Do I regret leaving Slack? Not really, even though their mobile apps are quite a bit more polished than Mattermost’s are – a result of development effort obviously. I now get a warm and quite fuzzy feeling knowing that we have control over our data, how we back it up, and what we do with it. And I’m confident that (other than the NSA) no third party has it.
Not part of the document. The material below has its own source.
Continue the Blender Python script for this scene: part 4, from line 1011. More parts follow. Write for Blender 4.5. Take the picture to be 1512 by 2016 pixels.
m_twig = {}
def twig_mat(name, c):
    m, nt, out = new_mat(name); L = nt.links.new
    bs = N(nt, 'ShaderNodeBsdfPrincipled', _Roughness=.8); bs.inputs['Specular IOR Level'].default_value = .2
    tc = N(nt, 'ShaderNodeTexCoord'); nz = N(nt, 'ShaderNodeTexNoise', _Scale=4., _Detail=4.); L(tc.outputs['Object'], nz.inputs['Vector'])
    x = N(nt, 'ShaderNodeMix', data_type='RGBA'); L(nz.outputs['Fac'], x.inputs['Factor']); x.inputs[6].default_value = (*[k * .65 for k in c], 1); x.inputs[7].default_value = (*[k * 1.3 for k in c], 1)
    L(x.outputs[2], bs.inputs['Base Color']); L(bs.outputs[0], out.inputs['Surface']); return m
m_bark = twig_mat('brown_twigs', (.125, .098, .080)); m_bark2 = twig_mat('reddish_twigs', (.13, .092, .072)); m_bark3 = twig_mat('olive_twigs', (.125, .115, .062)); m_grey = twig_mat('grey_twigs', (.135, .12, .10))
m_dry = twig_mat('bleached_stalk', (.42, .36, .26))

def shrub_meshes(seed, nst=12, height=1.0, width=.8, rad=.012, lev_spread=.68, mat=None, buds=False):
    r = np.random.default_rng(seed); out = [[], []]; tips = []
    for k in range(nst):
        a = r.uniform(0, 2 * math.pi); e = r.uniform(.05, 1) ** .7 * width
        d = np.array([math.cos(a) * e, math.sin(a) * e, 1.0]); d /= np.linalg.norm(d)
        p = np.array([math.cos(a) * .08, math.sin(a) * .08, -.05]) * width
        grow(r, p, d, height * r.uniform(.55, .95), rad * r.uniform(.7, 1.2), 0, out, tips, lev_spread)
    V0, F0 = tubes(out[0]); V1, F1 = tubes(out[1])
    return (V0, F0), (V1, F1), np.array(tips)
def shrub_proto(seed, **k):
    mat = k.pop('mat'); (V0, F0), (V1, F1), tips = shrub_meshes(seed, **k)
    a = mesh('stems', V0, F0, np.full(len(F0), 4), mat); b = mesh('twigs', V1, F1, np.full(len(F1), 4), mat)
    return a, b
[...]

Apropos 3rd party: while it’s possible to access dozens (or hundreds?) of integrations using an external service called Zapier we will not as that defeats the purpose of wanting to be the sole owners of said data. Similarly we’ve been discussing mobile notifications for which we could either set up mobile push or do it ourselves; we haven’t finally decided yet.
Do it yourself push
Do it ourselves, you ask? Yes, that’s possible by creating a notification endpoint which Mattermost uses whenever it’s about to notify a mobile device. The post I created with a shell script earlier, pushes to this example MQTT:
$ mosquitto_sub -v -t 'mm/#'
mm/_notif my-script in cartoons: Ha, this is _just_ an example using `curl`, :tada:
The way this happens is that Mattermost notifies a Web service I create which obtains the message and disposes of it in any way I want:
#!/usr/bin/env python
from bottle import run, request, post
import json
import paho.mqtt.publish as paho
__author__ = 'Jan-Piet Mens <jp()mens.de>'
@post('/test/api/v1/send_push')
def post1():
data = json.loads(request.body.read())
paho.single("mm/_notif", data['message'],
client_id="jp-mm-notif")
run(host='192.168.1.130', port=8864)
If you’re not interested in mobile push, there’s always e-mail: when users are away or offline they can choose to be notified of new content by e-mail.
If I’d known about Mattermost before, I’d have migrated earlier.